At the opposite end of the spectrum, a character's motivations are either nowhere on the page or very lightly implied. In these cases, the reader has to seek out the far-too-fine print in order to understand why a character does the things they do.

This is especially likely to happen if your character is in some way similar to you, the writer (e.g. age, personal history, interests). 

For instance, if my character and I are both twenty-seven-year-old middle-class women, I don’t need to explain to myself why my main character grabbed Starbucks on her way to work this morning. I likely don’t have to explain that to the reader either, because this particular example is understood to be typical for someone in the character's age range and income bracket. But if all of a sudden, she takes a detour to rob a bank, that would need to be explained.

If it isn’t, then the writer risks the fact that the reader won't be able to identify with or understand the character's actions. As a result, the reader may lose interest in the story. 

Remember Goldilocks and the Three Bears? We as writers don’t want to give too much or too little background on a character. We want the amount of information we give to be just right.

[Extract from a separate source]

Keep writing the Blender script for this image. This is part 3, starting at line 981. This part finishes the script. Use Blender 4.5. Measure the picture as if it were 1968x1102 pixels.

In other words, don’t telegraph character motivation into the book (i.e., “I wanted this more than anything…”), but do provide supporting facts, facts that are grounded within the action of the novel. Perhaps the #basic bank robber's motivation is she’s two months past due on rent and can’t get a higher paying job. Maybe her friends have set her up in some sort of fantastical dare. Whatever the case, make sure the reader sees those past due notices on her kitchen counter or reads the group text that gets out of town, so we are better able to believe it.

Action Items:

  • Write a sentence describing your character’s needs, wants, and motivations at the beginning of the novel.
  • Then, write a sentence describing these elements as they stand at the end of the novel.
  • Is there a change from beginning to end? If not, work on developing your character more fully.
  • If so, what are the causal factors for this change? How can you allude to them within the action of the novel, if you don’t already?
  • Brainstorm and build a foundation of supporting facts, then inject them into your manuscript.